[start of Dataset content]
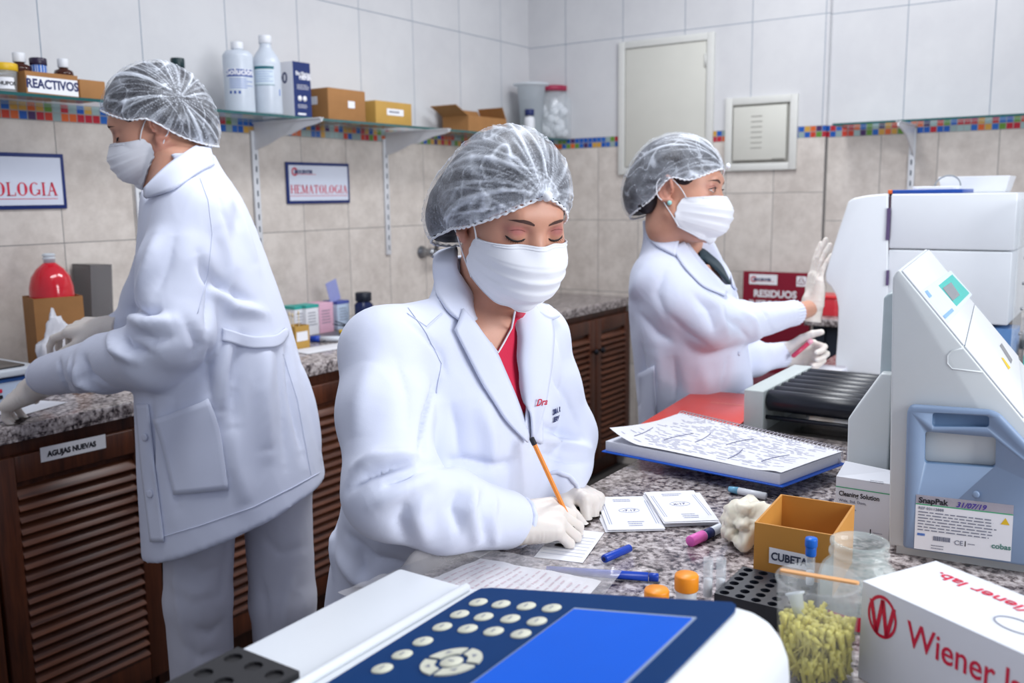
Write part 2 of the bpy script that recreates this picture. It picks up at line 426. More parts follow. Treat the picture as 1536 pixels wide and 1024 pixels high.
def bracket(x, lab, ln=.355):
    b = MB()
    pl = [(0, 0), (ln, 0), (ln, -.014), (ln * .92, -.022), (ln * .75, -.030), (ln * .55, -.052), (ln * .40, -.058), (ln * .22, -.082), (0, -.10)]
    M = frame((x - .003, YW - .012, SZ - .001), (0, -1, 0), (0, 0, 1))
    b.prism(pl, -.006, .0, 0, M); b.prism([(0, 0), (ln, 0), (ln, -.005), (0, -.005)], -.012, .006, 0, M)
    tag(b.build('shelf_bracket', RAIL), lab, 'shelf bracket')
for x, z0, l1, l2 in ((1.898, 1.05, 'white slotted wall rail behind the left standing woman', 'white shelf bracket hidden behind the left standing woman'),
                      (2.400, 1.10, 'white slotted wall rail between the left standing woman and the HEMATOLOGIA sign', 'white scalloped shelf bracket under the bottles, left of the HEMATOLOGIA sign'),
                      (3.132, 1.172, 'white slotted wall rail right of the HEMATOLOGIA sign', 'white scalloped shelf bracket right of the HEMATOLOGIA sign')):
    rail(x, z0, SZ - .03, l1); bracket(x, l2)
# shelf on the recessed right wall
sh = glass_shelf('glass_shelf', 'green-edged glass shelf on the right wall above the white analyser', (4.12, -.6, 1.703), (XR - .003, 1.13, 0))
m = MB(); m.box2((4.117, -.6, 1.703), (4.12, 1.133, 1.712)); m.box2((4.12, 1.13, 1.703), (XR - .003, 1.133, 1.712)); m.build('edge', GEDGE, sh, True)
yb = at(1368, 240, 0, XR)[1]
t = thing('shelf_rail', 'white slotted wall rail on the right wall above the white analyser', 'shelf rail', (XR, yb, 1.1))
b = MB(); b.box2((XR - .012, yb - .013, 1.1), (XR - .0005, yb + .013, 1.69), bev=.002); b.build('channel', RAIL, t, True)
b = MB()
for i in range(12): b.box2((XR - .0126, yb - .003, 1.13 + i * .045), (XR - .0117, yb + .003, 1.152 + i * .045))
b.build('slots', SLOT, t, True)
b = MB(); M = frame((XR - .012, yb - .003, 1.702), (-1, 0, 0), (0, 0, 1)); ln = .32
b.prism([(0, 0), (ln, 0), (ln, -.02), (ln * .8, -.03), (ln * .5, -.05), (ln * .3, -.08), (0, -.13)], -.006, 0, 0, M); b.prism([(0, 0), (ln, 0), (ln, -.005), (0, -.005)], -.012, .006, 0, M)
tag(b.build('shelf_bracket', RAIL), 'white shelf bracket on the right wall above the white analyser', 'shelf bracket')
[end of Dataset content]
Take the listing above and restate it word for word, without its pictures.

Result for this task =>
Write part 2 of the bpy script that recreates this picture. It picks up at line 426. More parts follow. Treat the picture as 1536 pixels wide and 1024 pixels high.
def bracket(x, lab, ln=.355):
    b = MB()
    pl = [(0, 0), (ln, 0), (ln, -.014), (ln * .92, -.022), (ln * .75, -.030), (ln * .55, -.052), (ln * .40, -.058), (ln * .22, -.082), (0, -.10)]
    M = frame((x - .003, YW - .012, SZ - .001), (0, -1, 0), (0, 0, 1))
    b.prism(pl, -.006, .0, 0, M); b.prism([(0, 0), (ln, 0), (ln, -.005), (0, -.005)], -.012, .006, 0, M)
    tag(b.build('shelf_bracket', RAIL), lab, 'shelf bracket')
for x, z0, l1, l2 in ((1.898, 1.05, 'white slotted wall rail behind the left standing woman', 'white shelf bracket hidden behind the left standing woman'),
                      (2.400, 1.10, 'white slotted wall rail between the left standing woman and the HEMATOLOGIA sign', 'white scalloped shelf bracket under the bottles, left of the HEMATOLOGIA sign'),
                      (3.132, 1.172, 'white slotted wall rail right of the HEMATOLOGIA sign', 'white scalloped shelf bracket right of the HEMATOLOGIA sign')):
    rail(x, z0, SZ - .03, l1); bracket(x, l2)
# shelf on the recessed right wall
sh = glass_shelf('glass_shelf', 'green-edged glass shelf on the right wall above the white analyser', (4.12, -.6, 1.703), (XR - .003, 1.13, 0))
m = MB(); m.box2((4.117, -.6, 1.703), (4.12, 1.133, 1.712)); m.box2((4.12, 1.13, 1.703), (XR - .003, 1.133, 1.712)); m.build('edge', GEDGE, sh, True)
yb = at(1368, 240, 0, XR)[1]
t = thing('shelf_rail', 'white slotted wall rail on the right wall above the white analyser', 'shelf rail', (XR, yb, 1.1))
b = MB(); b.box2((XR - .012, yb - .013, 1.1), (XR - .0005, yb + .013, 1.69), bev=.002); b.build('channel', RAIL, t, True)
b = MB()
for i in range(12): b.box2((XR - .0126, yb - .003, 1.13 + i * .045), (XR - .0117, yb + .003, 1.152 + i * .045))
b.build('slots', SLOT, t, True)
b = MB(); M = frame((XR - .012, yb - .003, 1.702), (-1, 0, 0), (0, 0, 1)); ln = .32
b.prism([(0, 0), (ln, 0), (ln, -.02), (ln * .8, -.03), (ln * .5, -.05), (ln * .3, -.08), (0, -.13)], -.006, 0, 0, M); b.prism([(0, 0), (ln, 0), (ln, -.005), (0, -.005)], -.012, .006, 0, M)
tag(b.build('shelf_bracket', RAIL), 'white shelf bracket on the right wall above the white analyser', 'shelf bracket')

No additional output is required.